Adalah & ACRI: Revoking Citizenship of Palestinian Citizen of Israel is Illegal
Adalah and the Association of Civil Rights in Israel (ACRI) wrote to Israeli Interior Minister Aryeh Deri on 1 March 2016 to demand that he retract his stated intention to revoke the citizenship of Mr. Alaa Zayoud, a young Palestinian citizen of Israel from the town of Umm el-Fahem who was charged in October 2015 in relation to an alleged “security offense”.
In the letter, Adalah Attorney Sawsan Zaher and ACRI Attorney Oded Feller wrote of the grave consequences that follow from the revocation of citizenship, given that the right to citizenship is the basis for other constitutional rights: “The right to citizenship embraces a set of other constitutional rights, including the right to political participation and socio-economic rights. Revoking Mr. Zayoud’s citizenship would thus result in the violation of the other rights that are guaranteed by the right to citizenship.”
The human rights organizations argued that, “The revocation of citizenship is a drastic step that entails a severe violation of human rights.
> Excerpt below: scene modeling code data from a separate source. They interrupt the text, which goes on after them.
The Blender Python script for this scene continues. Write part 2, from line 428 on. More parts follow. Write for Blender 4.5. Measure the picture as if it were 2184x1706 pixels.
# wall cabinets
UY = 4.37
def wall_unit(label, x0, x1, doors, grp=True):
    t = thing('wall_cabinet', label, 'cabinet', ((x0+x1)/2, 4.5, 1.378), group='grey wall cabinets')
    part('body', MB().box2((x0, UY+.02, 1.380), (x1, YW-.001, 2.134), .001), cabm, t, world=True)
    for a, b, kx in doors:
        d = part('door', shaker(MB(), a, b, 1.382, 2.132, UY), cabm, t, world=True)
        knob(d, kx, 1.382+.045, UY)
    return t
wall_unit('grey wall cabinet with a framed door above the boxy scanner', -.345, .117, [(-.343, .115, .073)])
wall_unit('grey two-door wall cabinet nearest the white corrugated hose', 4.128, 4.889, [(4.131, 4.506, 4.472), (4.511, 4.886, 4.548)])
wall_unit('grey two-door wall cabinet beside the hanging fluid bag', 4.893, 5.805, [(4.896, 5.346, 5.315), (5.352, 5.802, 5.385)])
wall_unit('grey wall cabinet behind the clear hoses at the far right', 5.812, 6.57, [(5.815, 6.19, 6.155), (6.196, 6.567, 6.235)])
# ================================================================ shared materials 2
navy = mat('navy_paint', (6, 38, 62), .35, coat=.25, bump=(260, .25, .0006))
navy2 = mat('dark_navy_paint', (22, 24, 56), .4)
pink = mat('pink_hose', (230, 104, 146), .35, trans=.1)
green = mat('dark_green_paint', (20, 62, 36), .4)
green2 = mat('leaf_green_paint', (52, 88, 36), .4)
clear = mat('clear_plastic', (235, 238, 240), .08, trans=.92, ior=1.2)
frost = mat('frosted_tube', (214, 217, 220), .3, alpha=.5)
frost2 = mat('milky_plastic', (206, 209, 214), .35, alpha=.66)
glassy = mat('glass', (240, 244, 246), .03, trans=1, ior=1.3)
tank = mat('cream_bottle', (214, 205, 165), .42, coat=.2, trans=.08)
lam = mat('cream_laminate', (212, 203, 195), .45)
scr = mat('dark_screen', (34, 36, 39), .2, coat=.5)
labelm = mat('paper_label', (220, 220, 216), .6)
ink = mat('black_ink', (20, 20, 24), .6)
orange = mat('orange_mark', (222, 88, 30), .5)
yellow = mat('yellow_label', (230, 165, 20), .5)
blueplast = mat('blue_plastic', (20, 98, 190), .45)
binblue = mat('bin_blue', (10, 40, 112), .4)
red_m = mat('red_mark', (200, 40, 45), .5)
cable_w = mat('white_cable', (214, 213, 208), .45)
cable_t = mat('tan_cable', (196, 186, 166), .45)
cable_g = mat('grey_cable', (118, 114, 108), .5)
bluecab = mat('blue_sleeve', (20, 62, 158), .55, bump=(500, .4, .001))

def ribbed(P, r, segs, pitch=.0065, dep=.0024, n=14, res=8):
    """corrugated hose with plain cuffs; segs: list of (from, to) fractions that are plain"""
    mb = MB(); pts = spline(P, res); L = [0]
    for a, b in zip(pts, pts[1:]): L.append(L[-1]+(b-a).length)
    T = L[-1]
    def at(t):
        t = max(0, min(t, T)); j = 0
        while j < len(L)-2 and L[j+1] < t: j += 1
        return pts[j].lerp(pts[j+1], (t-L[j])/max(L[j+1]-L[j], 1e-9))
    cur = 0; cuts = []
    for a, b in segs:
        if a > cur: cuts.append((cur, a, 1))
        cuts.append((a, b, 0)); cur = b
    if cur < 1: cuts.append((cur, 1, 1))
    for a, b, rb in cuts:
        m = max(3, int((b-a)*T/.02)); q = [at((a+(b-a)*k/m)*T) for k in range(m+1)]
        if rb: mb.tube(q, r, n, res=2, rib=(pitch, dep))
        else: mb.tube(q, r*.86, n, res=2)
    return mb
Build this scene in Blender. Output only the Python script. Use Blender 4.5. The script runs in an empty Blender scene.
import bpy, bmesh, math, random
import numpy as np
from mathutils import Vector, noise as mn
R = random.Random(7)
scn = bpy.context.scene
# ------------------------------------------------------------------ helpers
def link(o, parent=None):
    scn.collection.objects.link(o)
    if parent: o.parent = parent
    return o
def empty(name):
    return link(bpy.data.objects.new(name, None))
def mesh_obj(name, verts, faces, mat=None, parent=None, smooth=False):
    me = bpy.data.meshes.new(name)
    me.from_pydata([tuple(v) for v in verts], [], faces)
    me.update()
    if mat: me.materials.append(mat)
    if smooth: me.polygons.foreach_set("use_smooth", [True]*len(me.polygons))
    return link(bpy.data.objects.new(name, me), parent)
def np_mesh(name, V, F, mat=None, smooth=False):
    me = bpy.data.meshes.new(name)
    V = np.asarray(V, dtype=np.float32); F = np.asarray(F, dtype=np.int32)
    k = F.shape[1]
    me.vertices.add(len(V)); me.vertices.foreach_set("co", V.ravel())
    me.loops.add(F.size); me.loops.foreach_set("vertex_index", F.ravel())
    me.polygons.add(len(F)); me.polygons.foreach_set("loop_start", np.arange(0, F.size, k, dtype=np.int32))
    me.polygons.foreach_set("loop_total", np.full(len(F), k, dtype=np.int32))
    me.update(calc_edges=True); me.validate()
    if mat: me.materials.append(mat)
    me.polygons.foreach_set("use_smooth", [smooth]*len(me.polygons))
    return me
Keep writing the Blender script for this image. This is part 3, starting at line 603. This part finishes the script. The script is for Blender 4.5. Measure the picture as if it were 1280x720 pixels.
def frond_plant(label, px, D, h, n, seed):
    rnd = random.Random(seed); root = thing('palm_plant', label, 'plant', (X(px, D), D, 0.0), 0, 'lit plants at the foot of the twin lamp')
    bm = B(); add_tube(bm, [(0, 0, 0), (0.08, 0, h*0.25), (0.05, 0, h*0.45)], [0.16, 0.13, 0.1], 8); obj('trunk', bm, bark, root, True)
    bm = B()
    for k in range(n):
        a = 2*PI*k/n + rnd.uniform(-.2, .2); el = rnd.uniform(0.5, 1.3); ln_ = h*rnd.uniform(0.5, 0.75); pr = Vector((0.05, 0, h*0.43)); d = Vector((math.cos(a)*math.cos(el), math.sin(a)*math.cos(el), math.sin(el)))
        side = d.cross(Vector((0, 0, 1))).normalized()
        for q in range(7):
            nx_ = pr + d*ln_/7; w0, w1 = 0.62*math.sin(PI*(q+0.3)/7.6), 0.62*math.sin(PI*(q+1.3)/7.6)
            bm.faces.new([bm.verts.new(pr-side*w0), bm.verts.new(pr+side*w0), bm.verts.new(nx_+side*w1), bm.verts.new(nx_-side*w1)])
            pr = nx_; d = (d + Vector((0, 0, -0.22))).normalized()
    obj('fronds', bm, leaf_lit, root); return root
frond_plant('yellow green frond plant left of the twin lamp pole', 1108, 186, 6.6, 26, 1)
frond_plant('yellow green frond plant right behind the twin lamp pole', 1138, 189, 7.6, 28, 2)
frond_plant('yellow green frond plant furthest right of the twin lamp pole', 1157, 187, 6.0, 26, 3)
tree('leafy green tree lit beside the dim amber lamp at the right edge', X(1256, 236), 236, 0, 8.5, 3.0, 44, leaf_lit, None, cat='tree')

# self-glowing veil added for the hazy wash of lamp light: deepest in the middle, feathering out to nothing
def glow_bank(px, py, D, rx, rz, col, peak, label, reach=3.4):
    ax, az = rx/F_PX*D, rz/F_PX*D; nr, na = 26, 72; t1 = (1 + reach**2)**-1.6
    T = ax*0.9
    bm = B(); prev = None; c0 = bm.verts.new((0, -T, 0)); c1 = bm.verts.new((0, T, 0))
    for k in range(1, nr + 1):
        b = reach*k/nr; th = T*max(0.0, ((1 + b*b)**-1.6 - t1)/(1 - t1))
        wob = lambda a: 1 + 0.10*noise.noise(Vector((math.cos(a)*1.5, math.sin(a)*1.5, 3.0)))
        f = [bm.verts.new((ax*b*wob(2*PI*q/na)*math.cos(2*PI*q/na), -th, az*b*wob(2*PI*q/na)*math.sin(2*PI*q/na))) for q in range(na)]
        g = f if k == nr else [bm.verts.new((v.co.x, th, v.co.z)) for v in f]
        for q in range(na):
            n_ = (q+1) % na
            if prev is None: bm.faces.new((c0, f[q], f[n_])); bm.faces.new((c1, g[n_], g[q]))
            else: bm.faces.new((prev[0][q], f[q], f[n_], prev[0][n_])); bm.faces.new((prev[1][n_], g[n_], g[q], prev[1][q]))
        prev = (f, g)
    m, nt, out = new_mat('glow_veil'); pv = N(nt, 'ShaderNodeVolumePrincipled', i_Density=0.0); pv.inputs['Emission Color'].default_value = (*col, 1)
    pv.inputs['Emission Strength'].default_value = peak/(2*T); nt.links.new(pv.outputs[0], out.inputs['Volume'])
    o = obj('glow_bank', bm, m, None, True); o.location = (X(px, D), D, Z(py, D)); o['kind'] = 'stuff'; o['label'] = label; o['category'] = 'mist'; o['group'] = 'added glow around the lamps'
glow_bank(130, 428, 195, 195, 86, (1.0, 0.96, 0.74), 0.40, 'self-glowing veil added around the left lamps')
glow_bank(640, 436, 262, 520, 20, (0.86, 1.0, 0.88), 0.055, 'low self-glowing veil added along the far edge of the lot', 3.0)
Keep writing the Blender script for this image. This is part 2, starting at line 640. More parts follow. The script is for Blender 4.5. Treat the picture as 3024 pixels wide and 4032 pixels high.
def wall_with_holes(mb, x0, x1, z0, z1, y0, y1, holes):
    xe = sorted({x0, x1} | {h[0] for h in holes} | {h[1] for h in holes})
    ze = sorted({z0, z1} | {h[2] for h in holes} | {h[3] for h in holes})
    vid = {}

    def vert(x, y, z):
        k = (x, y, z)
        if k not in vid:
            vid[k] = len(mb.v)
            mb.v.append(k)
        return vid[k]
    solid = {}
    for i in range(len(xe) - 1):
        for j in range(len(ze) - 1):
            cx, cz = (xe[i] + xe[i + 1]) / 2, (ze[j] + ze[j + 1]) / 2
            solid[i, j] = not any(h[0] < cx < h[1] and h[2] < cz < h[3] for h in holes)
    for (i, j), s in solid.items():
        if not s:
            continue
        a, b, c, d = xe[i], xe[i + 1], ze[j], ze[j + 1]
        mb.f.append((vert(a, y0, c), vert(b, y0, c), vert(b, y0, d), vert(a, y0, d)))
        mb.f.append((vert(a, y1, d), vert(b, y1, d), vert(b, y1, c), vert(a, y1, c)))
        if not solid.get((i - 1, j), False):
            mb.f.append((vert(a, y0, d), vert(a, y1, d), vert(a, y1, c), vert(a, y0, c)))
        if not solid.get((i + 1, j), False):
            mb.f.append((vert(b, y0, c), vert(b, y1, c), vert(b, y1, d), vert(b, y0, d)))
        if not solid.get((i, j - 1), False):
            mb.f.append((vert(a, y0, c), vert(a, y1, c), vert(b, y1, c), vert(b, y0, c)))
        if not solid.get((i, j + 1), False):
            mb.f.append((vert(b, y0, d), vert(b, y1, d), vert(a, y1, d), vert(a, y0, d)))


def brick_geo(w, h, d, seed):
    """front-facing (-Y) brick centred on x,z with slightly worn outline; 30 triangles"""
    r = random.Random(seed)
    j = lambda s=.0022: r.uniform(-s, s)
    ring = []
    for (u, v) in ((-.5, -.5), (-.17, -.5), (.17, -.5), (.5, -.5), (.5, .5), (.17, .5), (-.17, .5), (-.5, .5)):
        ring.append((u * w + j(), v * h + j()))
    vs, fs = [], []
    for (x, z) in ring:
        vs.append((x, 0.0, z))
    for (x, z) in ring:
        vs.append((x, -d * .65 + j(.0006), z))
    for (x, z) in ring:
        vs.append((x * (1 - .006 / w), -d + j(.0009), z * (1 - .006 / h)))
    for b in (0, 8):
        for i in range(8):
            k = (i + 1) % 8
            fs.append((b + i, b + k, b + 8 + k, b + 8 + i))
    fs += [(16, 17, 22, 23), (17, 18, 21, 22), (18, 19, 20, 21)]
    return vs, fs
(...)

The authority to revoke citizenship must therefore not be exercised in an arbitrary or discriminatory manner. The penal system, and that alone, is the channel through which society should express its reservations about serious crimes.”
The organizations additionally contended that, “The exercise of the authority to revoke citizenship, even if not fulfilled, sends a humiliating and degrading message to Palestinian citizens of Israel that their citizenship cannot be taken for granted, and that it is bestowed on them as a privilege but not a right.” According to Minster Deri’s words, Mr. Zayoud acted “by exploiting the freedom of movement granted to [him] by [his] personal Israeli ID card.”
They added that the Supreme Court of Israel had previously rejected a demand to revoke the citizenship of Yigal Amir, the man who assassinated former Prime Minister Yitzak Rabin. The court decided in this case that, “society has expressed its social reservation about this brutal murder, but that is no reason to revoke Amir’s citizenship, not because of the killer’s dignity, but because of the dignity of that right [to citizenship].”
The organizations also drew on international law, which explicitly and unequivocally opposes the revocation of citizenship, as established in the Universal Declaration of Human Rights, the Convention Relating to the Status of Stateless Persons, and the Convention on the Reduction of Statelessness, which Israel signed in 1961.
Adalah and ACRI therefore demanded that the Interior Minister retract his stated intention to revoke the citizenship of Alaa Zayoud.